Over the course of the eighteenth century, governments increasingly sought to control the activities of the Landjudenschaften as well. Many of the functions of these bodies were transferred to a centralized bureaucracy that frequently had a special branch for the management of Jewish affairs. Towards the end of the eighteenth century, the very existence of a separate Jewish community, with an autonomous judicial system, came under increasing attack.

The attention lavished on the Jews of the German states by rulers and the majority population seems quite disproportionate to their numbers. At the end of the eighteenth century, the total number of Jews in the German states probably did not exceed 175,000 persons. The largest community was Hamburg, with 9,000 Jews. Only two other communities had over 3,000 Jews- Berlin and Frankfurt am Main.
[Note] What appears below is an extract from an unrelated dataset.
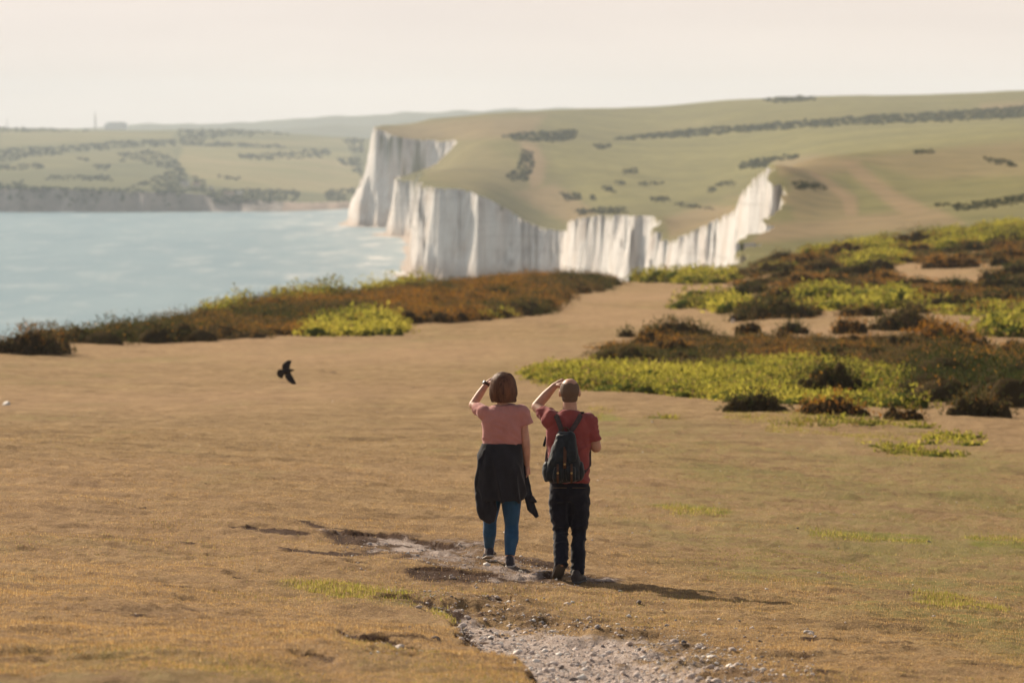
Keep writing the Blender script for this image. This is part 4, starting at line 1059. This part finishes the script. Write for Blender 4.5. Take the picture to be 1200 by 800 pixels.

But in the early modern period, these Jews engaged in the important work of adapting to structures that in some ways foreshadowed modernity. To be sure, much was a holdover of medieval patterns – above all the autonomous, corporative structure of the Jewish society, and its traditional character. But the unprecedented degree of socio-economic mobility, the rise of the court Jew and widening social gap between rich and poor in Jewish society, and the breakdown of communal autonomy under government supervision all portended modern developments.